Hasil pengrajin/petani garam dapur secara tradisional, merupakan kualitas terbaik, sebab begitu selesai masak (sudah jadi garam /panen) pedagang besar, mengambilnya untuk dipasarkan,ke seluruh Aceh, sebagai mata pencaharian sudah ditekuni puluhan tahun lalu sejak kecil secara turun temurun,untuk biaya anak sekolah.

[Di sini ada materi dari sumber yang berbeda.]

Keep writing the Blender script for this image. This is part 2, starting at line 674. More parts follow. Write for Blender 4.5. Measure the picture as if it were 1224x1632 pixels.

Keberhasilan masyarakat petani garam, ada juga biaya sekolah anak mareka jadi sarjana dari hasil kerja keras, pengrajin garam ini
, dan ada jadi pengusaha juga Aparatur Sipil Negara (guru dan lainnya).oleh sebab itu pihaknya sangat mengharapkan kepada pemerintah pusat maupun pemerintah daerah Aceh dan Bireuen, dapat membantu mareka berupa peralatan kuali besar dibuat dari plat mobil, dan Sanyo sudah rusak (sering berkarat) termasuk silang pipa air, untuk menarik air asin dari sumur, sebagai bahan baku garam, tutur Jamilah bersama Zamri, menutup kisah pengrajin garam tradisional di Gampong Tanoh Anoe Jangka Bireuen.
Camat Kecamatan Jangka, Alfian, S,Sos, yang dihubungi secara terpisah, menyebutkan bahwa diharapkan ratusan pengrajin garam ini, merupakan salah satu andalan Kabupaten Bireuen,untuk dapat meningkatkan ekonomi mareka, sebab sudah puluhan tahun produksi garam dapur ini secara turun temurun.
Oleh sebab itu, pihaknya berbagai upaya dilakukan agar petani dapat meningkatkan produksi garam, karena permintaan cukup banyak dari kalangan masyarakat dan industri makanan baik dari Aceh maupun luar lainnya, menjawab, media ini, apakah selama ini,ada bantuan dari pihaknya, belum ada, sebab baru bertugas selama tiga bulan di Jangka, mungkin dari Pemerintah Provinsi Aceh maupun Pemerintah Kabupaten Bireuen, ada,nanti semua kita tata kembali para pengrajin garam dapur secara tradisional ini
, diwilayahnya, ujar Alfian, singkat [Rizal].